Проблема авторского голоса не находит решения, поскольку она, по-видимому, неверно поставлена. Чехов устранил всякую возможность выделить в его повествовании какой-либо преобладающий, тем более один-единственный голос. Так невозможно выделить в солнечном свете один лишь зеленый или, например, синий, красный, лиловый цвет. Все они есть в нем, потому он и белый, что они в нем есть. Но это как раз и смущало критиков, а позднее исследователей чеховской поэтики.
Проходят годы, сменяются поколения читателей, а смущение не проходит. Как век назад говорили о Чехове, что он не отдает предпочтения ни одному из цветов, так и теперь говорят, что он колеблется, не указывая ясных и точных значений.
Сказывается привычка к фельетонной романистике и «осколочной» литературе, на фоне которой «Степь» представлялась поэтичной бессмыслицей.
То же и в живописи, и в музыке: дальтоник не просто видит «не то» или «не так»; не различая цветов и оттенков, он не видит самой живописи, как человек, лишенный музыкального слуха, невосприимчив к музыке, особенно сложной, серьезной музыке, новой ли, старой ли — все равно.
Если бы разыскивалось нечто скрытое в глубоком подтексте, недоступное без особенно сложных и тонких приемов анализа; но ведь ищем то, чего нет! Чехов не только не хотел быть рупором идей, но действительно не знал, кто говорит его устами, и даже не считал, что художник должен это знать: «Будь же у нас критика, тогда бы я знал, что я составляю материал — хороший или дурной, все равно, — что для людей, посвятивших себя изучению жизни, я так же нужен, как для астронома звезда. И я бы тогда старался работать и знал бы, для чего работаю» (А.С. Суворину, 23 декабря 1888 г. — П., 3, 98).

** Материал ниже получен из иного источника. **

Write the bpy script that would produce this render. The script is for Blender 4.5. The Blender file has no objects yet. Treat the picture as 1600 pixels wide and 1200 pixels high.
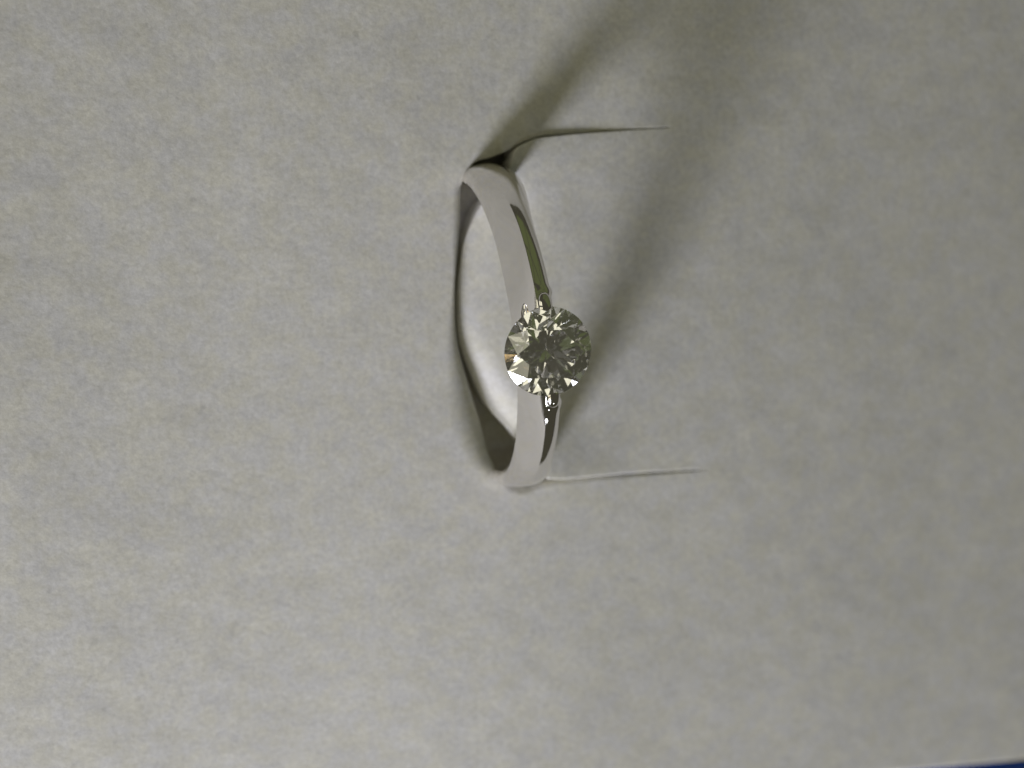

Он принадлежал к тому типу художников, у которых нет откровенной риторической нравоучительности, чьи оценки, идеи, суждения воплощаются в образах. Он и в русской литературе не был единственным в своем роде «молодым дарованием, совсем не желавшим повторять избитые мысли и красоваться на деревянных скакунах своего времени… гоняясь за определенностью и «направлением», которые можно получить из последней книги, журнала и взять напрокат у любого учителя жизни».88
Мало похожий на Чехова по типу и душевному складу Н.Г. Чернышевский мечтал: «Написать роман чисто объективный, в котором не было бы никакого следа не только моих личных отношений, — даже никакого следа моих личных симпатий… как писал Шекспир: он изображает людей и жизнь, не высказывая, как он сам думает о вопросах, которые решаются его действующими лицами… Отелло говорит «да», Яго говорит «нет» — Шекспир молчит… Я хотел написать произведение чисто объективное. Ищите, кому я сочувствую… Вы не найдете этого. Ищите, как одно воззрение переходит в другое, совершенно несходное с ним. Думайте о каждом лице, как хотите, судите об этих сталкивающихся притязаниях. Я не сужу».